In 2014, India became the first Asian nation to successfully send a Mars probe into orbit of the red planet, a bargain $74 million effort that, as Prime Minister Narendra Modi noted at the time, cost less than what it took to make the Hollywood space movie “Gravity.”

The fierce national pride that resulted after that success sent the Mars probe rocketing on to the face of the country’s new 2,000 rupee currency note in November.

Now, India is showcasing its competitiveness in the $300 billion global space market, said Rajeswari Pillai Rajagopalan, head of the Nuclear and Space Policy Initiative at the Observer Research Foundation in New Delhi.

The 104 satellites on board – from India, the United States, Kazakhstan, the Netherlands, Switzerland and the United Arab Emirates – are considered small, micro and nano-sized spacecraft, much easier to load onto a rocket in greater numbers.

India’s commercial arm, Antrix Corporation, has charged about $3 million to send a satellite into space in recent years, far less than private companies. The ability to reuse components and some government subsidies contribute to these savings, Rajagopalan said.

The complex, 90-minute mission “shows that India’s space program has come a long way, and gained a lot more sophistication in terms of launch capabilities,” he said.

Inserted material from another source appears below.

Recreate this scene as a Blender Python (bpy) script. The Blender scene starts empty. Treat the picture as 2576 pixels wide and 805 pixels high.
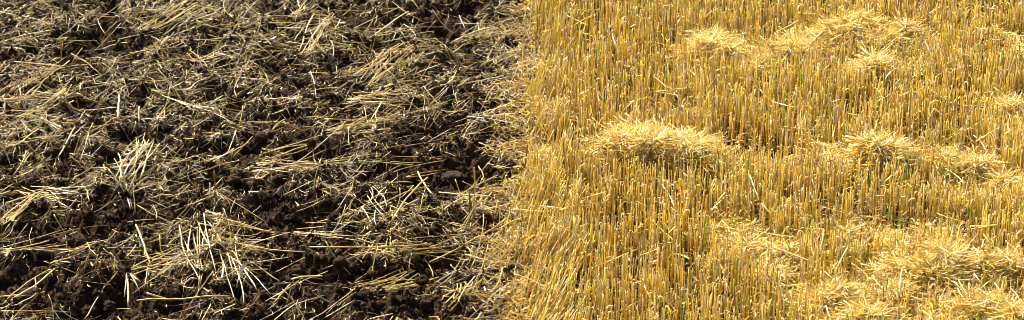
import bpy, math, random
import numpy as np
from mathutils import Vector

# ------------------------------------------------------------------ camera
CAM_H = 2.59
PITCH = math.radians(23.0)
TANH = 0.2256                      # half the horizontal field, as a tangent
TANV = TANH * 320 / 1024
scene = bpy.context.scene
COL = scene.collection
cam_data = bpy.data.cameras.new("camera")
cam_data.sensor_width = 36.0
cam_data.lens = 18.0 / TANH
cam_data.clip_start = 0.1
cam_data.clip_end = 2000.0
cam_data.dof.use_dof = True
cam_data.dof.focus_distance = 6.6
cam_data.dof.aperture_fstop = 11
cam = bpy.data.objects.new("camera", cam_data)
cam.location = (0, 0, CAM_H)
cam.rotation_euler = (math.pi / 2 - PITCH, 0, 0)
COL.objects.link(cam)
scene.camera = cam

# ------------------------------------------------------------------ light
SUN_EL = math.radians(39)
SUN_AZ = math.radians(-33)         # from +Y (away from the camera) towards -X
EXPOSURE = 1.95
world = bpy.data.worlds.new("World")
scene.world = world
world.use_nodes = True
wn = world.node_tree
wn.nodes.clear()
w_out = wn.nodes.new("ShaderNodeOutputWorld")
w_bg = wn.nodes.new("ShaderNodeBackground")
w_sky = wn.nodes.new("ShaderNodeTexSky")
w_sky.sky_type = 'NISHITA'
w_sky.sun_disc = False
w_sky.sun_elevation = SUN_EL
w_sky.sun_rotation = SUN_AZ
w_sky.dust_density = 3.0
w_bg.inputs["Strength"].default_value = 0.05
wn.links.new(w_sky.outputs[0], w_bg.inputs[0])
wn.links.new(w_bg.outputs[0], w_out.inputs[0])
sd = bpy.data.lights.new("sun", 'SUN')
sd.energy = 5.0
sd.angle = math.radians(0.5)
sd.color = (1.0, 0.93, 0.80)
sun = bpy.data.objects.new("sun", sd)
to_sun = Vector((math.sin(SUN_AZ) * math.cos(SUN_EL), math.cos(SUN_AZ) * math.cos(SUN_EL), math.sin(SUN_EL)))
sun.rotation_euler = to_sun.to_track_quat('Z', 'Y').to_euler()
sun.location = to_sun * 20
COL.objects.link(sun)
scene.view_settings.view_transform = 'Standard'
scene.view_settings.look = 'None'
scene.view_settings.exposure = EXPOSURE
scene.view_settings.gamma = 1.0
scene.view_settings.use_curve_mapping = False
scene.render.engine = 'CYCLES'
scene.cycles.filter_width = 0.85
scene.cycles.max_bounces = 8
scene.cycles.diffuse_bounces = 5
scene.cycles.transmission_bounces = 4

rng = np.random.default_rng(7)
U = lambda a, b, n=None: rng.uniform(a, b, n)


# ------------------------------------------------------------------ materials
def mat_straw(name, rough=0.42, spec=0.5, trans=0.2, var=0.22, scale=60, stretch=None, bump=0.0):
    m = bpy.data.materials.new(name)
    m.use_nodes = True
    nt = m.node_tree
    nt.nodes.clear()
    N, L = nt.nodes.new, nt.links.new
    out = N("ShaderNodeOutputMaterial")
    at = N("ShaderNodeAttribute")
    at.attribute_name = "tint"
    tc = N("ShaderNodeTexCoord")
    no = N("ShaderNodeTexNoise")
    no.inputs["Scale"].default_value = scale
    no.inputs["Detail"].default_value = 3
    L(tc.outputs["Object"], no.inputs["Vector"])
    mr = N("ShaderNodeMapRange")
    mr.inputs["From Min"].default_value = 0.3
    mr.inputs["From Max"].default_value = 0.7
    mr.inputs["To Min"].default_value = 1 - var
    mr.inputs["To Max"].default_value = 1 + var * 0.7
    L(no.outputs["Fac"], mr.inputs["Value"])
    mul = N("ShaderNodeVectorMath")
    mul.operation = 'SCALE'
    L(at.outputs["Color"], mul.inputs[0])
    L(mr.outputs[0], mul.inputs["Scale"])
    pr = N("ShaderNodeBsdfPrincipled")
    pr.inputs["Roughness"].default_value = rough
    pr.inputs["Specular IOR Level"].default_value = spec
    L(mul.outputs[0], pr.inputs["Base Color"])
    if trans > 0:
        tr = N("ShaderNodeBsdfTranslucent")
        L(mul.outputs[0], tr.inputs["Color"])
        mx = N("ShaderNodeMixShader")
        mx.inputs[0].default_value = trans
        L(pr.outputs[0], mx.inputs[1])
        L(tr.outputs[0], mx.inputs[2])
        L(mx.outputs[0], out.inputs["Surface"])
    else:
        L(pr.outputs[0], out.inputs["Surface"])
    return m


def mat_soil(name, c1, c2, c3, rough=0.85, spec=0.25, scale=35):
    m = bpy.data.materials.new(name)
    m.use_nodes = True
    nt = m.node_tree
    nt.nodes.clear()
    N, L = nt.nodes.new, nt.links.new
    out = N("ShaderNodeOutputMaterial")
    tc = N("ShaderNodeTexCoord")
    no = N("ShaderNodeTexNoise")
    no.inputs["Scale"].default_value = scale
    no.inputs["Detail"].default_value = 8
    no.inputs["Roughness"].default_value = 0.7
    L(tc.outputs["Object"], no.inputs["Vector"])
    cr = N("ShaderNodeValToRGB")
    cr.color_ramp.elements[0].position = 0.34
    cr.color_ramp.elements[0].color = (*c1, 1)
    cr.color_ramp.elements[1].position = 0.68
    cr.color_ramp.elements[1].color = (*c3, 1)
    e = cr.color_ramp.elements.new(0.5)
    e.color = (*c2, 1)
    L(no.outputs["Fac"], cr.inputs[0])
    pr = N("ShaderNodeBsdfPrincipled")
    pr.inputs["Roughness"].default_value = rough
    pr.inputs["Specular IOR Level"].default_value = spec
    L(cr.outputs[0], pr.inputs["Base Color"])
    n2 = N("ShaderNodeTexNoise")
    n2.inputs["Scale"].default_value = 260
    n2.inputs["Detail"].default_value = 5
    n2.inputs["Roughness"].default_value = 0.65
    L(tc.outputs["Object"], n2.inputs["Vector"])
    bp = N("ShaderNodeBump")
    bp.inputs["Strength"].default_value = 0.9
    bp.inputs["Distance"].default_value = 0.004
    L(n2.outputs["Fac"], bp.inputs["Height"])
    L(bp.outputs[0], pr.inputs["Normal"])
    L(pr.outputs[0], out.inputs["Surface"])
    return m


M_STALK = mat_straw("stubble_straw", 0.38, 0.5, 0.34, 0.2, 50)
M_LEAF = mat_straw("dry_leaf_blade", 0.38, 0.45, 0.42, 0.2, 90)
M_CHAFF = mat_straw("chaff", 0.42, 0.35, 0.5, 0.3, 120)
M_LYING = mat_straw("weathered_straw", 0.4, 0.4, 0.06, 0.32, 55)
M_ROOT = mat_straw("root_fibre", 0.5, 0.4, 0.05, 0.3, 80)
M_GREEN = mat_straw("green_blade", 0.35, 0.5, 0.4, 0.15, 60)
M_SOIL = mat_soil("dark_soil", (0.005, 0.0026, 0.001), (0.021, 0.0115, 0.0048), (0.090, 0.052, 0.023), spec=0.04)
M_CLOD = mat_soil("clod_soil", (0.008, 0.0044, 0.0018), (0.038, 0.021, 0.0095), (0.14, 0.084, 0.042), spec=0.04, scale=60)
M_STONE = mat_soil("grey_stone", (0.012, 0.007, 0.004), (0.035, 0.021, 0.012), (0.13, 0.092, 0.062), rough=0.85, spec=0.1, scale=40)

# ------------------------------------------------------------------ noise and terrain
_T = np.random.default_rng(11).random((256, 256))


def vnoise(x, y):
    xi = np.floor(x).astype(int)
    yi = np.floor(y).astype(int)
    fx = x - xi
    fy = y - yi
    fx = fx * fx * (3 - 2 * fx)
    fy = fy * fy * (3 - 2 * fy)
    a = _T[xi & 255, yi & 255]
    b = _T[(xi + 1) & 255, yi & 255]
    c = _T[xi & 255, (yi + 1) & 255]
    d = _T[(xi + 1) & 255, (yi + 1) & 255]
    return (a * (1 - fx) + b * fx) * (1 - fy) + (c * (1 - fx) + d * fx) * fy


def gp(px, py, z=0.0):
    """ground point seen at a place of the photograph (measured on a 2576 x 805 grid) at height z"""
    nx = (px / 2576 * 2 - 1) * TANH
    ny = -(py / 805 * 2 - 1) * TANV
    dx, dy, dz = nx, math.cos(PITCH) + ny * math.sin(PITCH), -math.sin(PITCH) + ny * math.cos(PITCH)
    t = (z - CAM_H) / dz
    return np.array([dx * t, dy * t, z])


def proj(P):
    x, y, z = P[..., 0], P[..., 1], P[..., 2] - CAM_H
    dep = y * math.cos(PITCH) - z * math.sin(PITCH)
    up = y * math.sin(PITCH) + z * math.cos(PITCH)
    return (x / dep / TANH + 1) / 2, (1 - up / dep / TANV) / 2, dep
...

India increased the budget of its space program by more than 20 percent this year in an effort to mount a second Mars mission in the coming years, as well as an orbiter mission to Venus that may done in collaboration with scientists from the U.S.’s National Aeronautics and Space Administration.

As the scientists in India watched anxiously on Wednesday, a group of environmentally-focused techies gathered around big screens at their San Francisco headquarters with equal excitement, filming the lift-off on their smartphones.

The American earth-imaging company now known as Planet owns 88 of the satellites sent into orbit Wednesday, and their flock of tiny craft called “Doves” will join another 12 satellites already in rotation in an ambitious project to “image all of Earth’s landmass every day,” the company noted in a post-launch report.